### Task instructions
Scan the material below for lines with the word "script" and report how many there are, with nothing added.

### Records provided
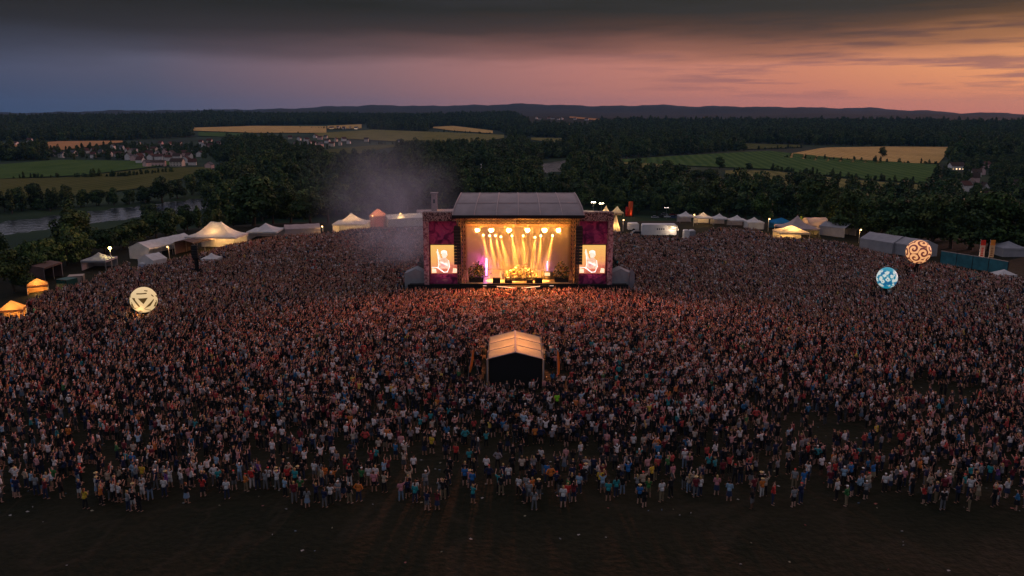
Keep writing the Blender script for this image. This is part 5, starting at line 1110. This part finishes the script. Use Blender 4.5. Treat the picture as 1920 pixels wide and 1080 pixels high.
# where people stand: a plan polygon on the field, thinner away from the stage and towards the back
PP = [(-420,680),(-60,618),(20,600),(92,560),(160,541),(240,505),(300,506),(380,486),(440,468),(530,452),(620,446),(700,432),(786,428),(800,440),(1140,440),(1200,452),(1290,458),(1335,438),(1415,438),(1450,456),(1560,462),(1640,484),(1750,506),(1850,526),(1935,540),(2400,640),(2500,960),(-500,960)]
PW = [at(*q)[:2] for q in PP]
def noise2(x, y, s): return np.sin(x*s+1.3*np.sin(y*s*.7+1))+np.sin(y*s*1.3+2+1.1*np.sin(x*s*.9))+.7*np.sin((x+y)*s*2.1)+.7*np.sin((x-y)*s*1.9+3)
g = .47; xs = np.arange(-110, 115, g); ys = np.arange(57, 215, g); GX, GY = np.meshgrid(xs, ys); GX = GX.ravel()+rng.uniform(-.19,.19,GX.size); GY = GY.ravel()+rng.uniform(-.19,.19,GY.size)
k = inpoly(GX, GY, PW)
den = np.interp(GY+.75*noise2(GX, GY, .35), [57.5,59.6,60.6,61.6,66,70,75,82,92,102,118,140,170,200,212], [.0,.03,.22,.62,.68,.78,.98,1.25,1.5,1.9,2.5,2.7,2.3,1.7,1.1])
pxg, pyg = proj(GX, GY, 0*GX)
nz_ = noise2(GX, GY, .16); thin = np.interp(GY, [60,80,105,130], [1,.9,.35,.1]); den = den*np.clip(1+.13*nz_*thin, .3, 2)
side = np.clip((np.abs(pxg-990)-430)/560, 0, 1); den = den*(1-side*np.interp(GY, [62,85,120,200], [.05,.15,.36,.2]))
for (x0, y0, r0) in ((-8,67.8,3.6),(3,71,2.4),(33,76,3),(50,88,4)): den = den*np.clip(((np.hypot((GX-x0)/1.5, GY-y0)-r0*.55)/r0), .12, 1)
k &= rng.random(len(GX)) < den*g*g
# keep off the stage, the mixing tent and its pit, the tents and the globes
k &= ~((np.abs(GX-1.1) < 20.8) & (GY > 137.6) & (GY < 172)); k &= ~((np.abs(GX-.4) < 4.2) & (GY > 89.2) & (GY < 101.2)); k &= ~((np.abs(np.abs(GX-.4)-5.4) < 1.3) & (GY > 90) & (GY < 97) & (rng.random(len(GX)) < .8))
for o in list(COL.objects):
    if o.parent is None and o.get('category') in ('tent','stall','lantern','speaker tower','pergola','container','trailer','portable toilet','shed','fence'):
        rr = {'lantern':1.1,'speaker tower':1.6,'fence':2}.get(o['category'], 3.0); k &= np.hypot(GX-o.location.x, GY-o.location.y) > rr
CX, CY, CPX, CPY = GX[k], GY[k], pxg[k], pyg[k]
inframe = (CPX > 20) & (CPX < 1900)
# the most eye-catching people of the photo, then the nearest ones, are individuals
HAND = [(1003,832,'orange','black','trousers',0),(1026,905,'blue','dark blue','trousers',0),(1014,872,'white','black','shorts',0),(810,850,'yellow','black','shorts',0),(855,866,'red','black','trousers',0),(706,872,'teal','black','trousers',0),(1044,768,'neon green','black','trousers',0),
        (744,782,'red','dark blue','trousers',0),(657,806,'orange','black','trousers',0),(1561,882,'orange','khaki','trousers',0),(1722,896,'orange','black','trousers',0),(1720,832,'orange','black','shorts',0),(1641,826,'yellow','black','shorts',0),(1221,905,'yellow','black','trousers',0),(1513,866,'red','dark blue','trousers',0),
        (1742,716,'red','black','trousers',0),(1700,712,'blue','black','trousers',0),(1088,862,'white','grey','trousers',0),(1187,848,'white','black','shorts',0),(588,843,'white','light blue','trousers',0),(540,910,'red','black','shorts',2),(679,912,'green','black','trousers',0),(251,886,'blue','dark blue','trousers',0),(408,888,'light blue','black','trousers',0),(131,832,'orange','black','trousers',0),(1192,772,'green','black','trousers',0),(1283,878,'white','light blue','trousers',0),(820,775,'orange','khaki','trousers',0)]
LABELS = set(); n_ind = 0; GRP = 'people standing at the back of the crowd'
pr = random.Random(11)
def make(x, y, shn=None, lcn=None, lk=None, pose=None):
    global n_ind
    for _ in range(400):
        ps = pose if pose is not None else pr.choices(range(8), (34,5,8,9,7,8,6,12))[0]; fem = ps in (3, 5, 7)
        s_ = shn or pr.choices(list(SHIRT), (24,16,26,9,4,5,4,5,2.5,1.5,6,2.5,.2,4,7,1.5))[0]; kk = lk or pr.choice(('trousers','trousers','shorts')+(('skirt',) if fem else ())); lc_ = lcn or pr.choices(list(LOW), (8,6,3,2,1.5,.6))[0]
        if pr.random() < .22: hn = pr.choice(list(HATS)); hk = 'hat' if hn == 'straw hat' else 'cap'; hc = HATS[hn]; hw = hn
        else: hn = pr.choices(list(HAIR), (5,5,4,1,1))[0]; hk = pr.choice(('long','long','bun') if fem else ('short',)); hc = HAIR[hn]; hw = f'short {hn} hair' if hk == 'short' else (f'long {hn} hair' if hk == 'long' else f'{hn} hair bun')
        lab = f"person in {s_} shirt and {lc_} {kk}, {hw}, {POSES[ps][0]}"
        if lab not in LABELS: break
    LABELS.add(lab); sn = pr.choices(SKIN, (4,3,4,1))[0][1]
    a = math.atan2(x-1.1, 141-y)+pr.gauss(0,.38)
    if pr.random() < .06: a += pr.uniform(1.2, 5)
    sc_ = .74; person((x, y, 0), a, pr.uniform(1.0,1.14)*(.95 if fem else 1.0), ps, sn, tuple(c*sc_ for c in SHIRT[s_]), kk, LOW[lc_], hk, hc, lab, GRP); n_ind += 1
taken = []
for (px, py, c, lc, lk, ps) in HAND:
    p = at(px, py); make(p.x, p.y, c, lc, lk, ps); taken.append((p.x, p.y))
free = np.ones(len(CX), bool)
for (x, y) in taken: free &= np.hypot(CX-x, CY-y) > .5
order = np.lexsort((CX, CY)); cnt = 0; indiv = np.zeros(len(CX), bool)
for i in order:
    if cnt >= 298-len(HAND): break
    if free[i] and inframe[i] and CPY[i] < 962: make(CX[i], CY[i]); indiv[i] = True; cnt += 1
rest = free & ~indiv; n = rest.sum(); X_, Y_ = CX[rest], CY[rest]
rot = np.arctan2(X_-1.1, 141-Y_)+rng.normal(0,.3,n)
beh = Y_ > 141; rot = np.where(beh, np.arctan2(X_-1.1, 141-Y_)+rng.normal(0,.5,n), rot)
wts = np.array([30,7,10,10,5,12,8,18], float); wts /= wts.sum(); ps = rng.choice(8, n, p=wts)
fr = Y_ > 118; ps = np.where(fr & (rng.random(n) < .35), rng.choice([1,2,5,6], n), ps)
gn_scatter('crowd', np.column_stack([X_, Y_, 0*X_]), ps*2+rng.integers(0, 2, n), rot, rng.uniform(.96,1.14,n), CROWD)
print('crowd', n, 'individuals', n_ind)

# litter trodden into the grass
lm = bpy.data.materials.new('litter'); lm.use_nodes = True; nt = lm.node_tree; L = nt.links.new; oi = nd(nt, 'ShaderNodeObjectInfo'); rr_ = ramp(oi.outputs['Random'], [(0,(.22,.21,.2)),(.5,(.2,.04,.03)),(.6,(.06,.1,.16)),(.75,(.18,.16,.1))], 'CONSTANT'); L(rr_, nt.nodes['Principled BSDF'].inputs['Base Color'])
cup = bpy.data.objects.new('cup', MB().tube((0,0,.04), (.14,0,.05), .035, .048, 8).mesh('cup', lm)); pap = bpy.data.objects.new('paper', MB().add([(-.12,-.09,.012),(.13,-.07,.03),(.11,.10,.012),(-.10,.08,.035)], [(0,1,2,3)]).mesh('paper', lm))
n = 1100; lx_ = rng.uniform(-60, 60, n); ly_ = 49+46*rng.random(n)**1.0; kk_ = rng.random(n) < np.clip((ly_-47)/16, .06, 1)*np.clip(.6+.4*noise2(lx_, ly_, .3), .05, 1); n = kk_.sum()
gn_scatter('litter', np.column_stack([lx_, ly_, 0*lx_+.002])[kk_], rng.integers(0, 2, n), rng.uniform(0, 6.28, n), rng.uniform(.6, 1.2, n), [cup, pap])
# musicians on the stage
def musician(x, y, z, rz, shc, lc, lab, pose, sn=(.42,.24,.17), guitar=False):
    o = person((SX+x, SY+y, z), rz, 1.0, pose, sn, shc, 'trousers', lc, 'short', (.02,.012,.01), lab, 'musicians on the stage')
    if guitar:
        g_ = thing('guitar', 'pale electric guitar held by the front guitarist', 'guitar', (SX+x, SY+y-.22, z+1.05), 0); q = MB().ell((-.08,0,0), (.20,.03,.16), 16, 8); q.ell((.1,0,.03), (.15,.028,.13), 14, 8); q.build('guitar_body', CREAM, g_); MB().box((.5,0,.12), (.72,.03,.05)).build('neck', WOODM, g_)
musician(-2.75, 2.6, 1.8, math.pi, (.66,.62,.6), (.5,.48,.46), 'person in white clothes playing guitar at the front of the stage', 7, guitar=True)
musician(-5.0, 5.6, 1.8, math.pi+.3, (.5,.3,.6), (.05,.04,.06), 'person in lilac shirt standing on stage in the purple light', 7)
musician(3.4, 5.6, 1.8, math.pi-.3, (.66,.62,.6), (.05,.04,.06), 'person in white shirt on stage behind the right end of the flowers', 4)
musician(.6, 8.1, 2.0, math.pi, (.1,.06,.05), (.02,.02,.02), 'person in dark shirt behind the drum kit on the riser', 5)
# haze: one closed box of even air round everything
hm = volume('haze_air', (.20,.50,1.0), 2.3e-5, .0)
HZ = MB().box((0,0,35), (32000,32000,320)); HZ.v = [(x, y, (-170.0 if z < 35 else 260.0)) for x, y, z in HZ.v]
tag(HZ.build('haze', hm), kind='stuff')
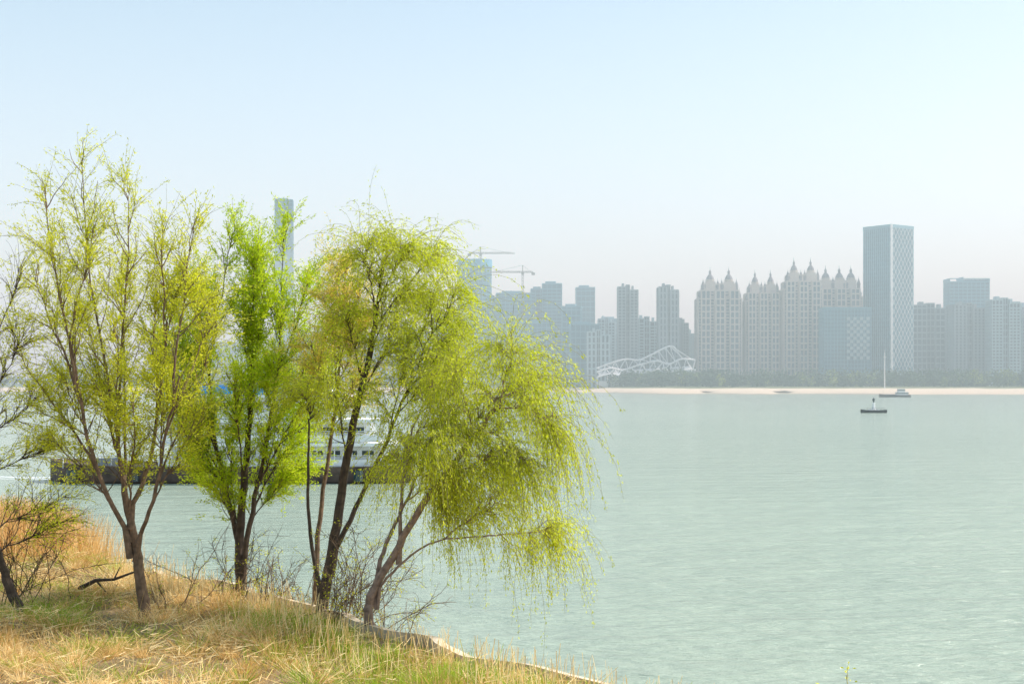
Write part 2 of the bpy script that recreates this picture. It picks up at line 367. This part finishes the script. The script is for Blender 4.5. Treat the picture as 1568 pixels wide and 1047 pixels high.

### Answer for this exercise
2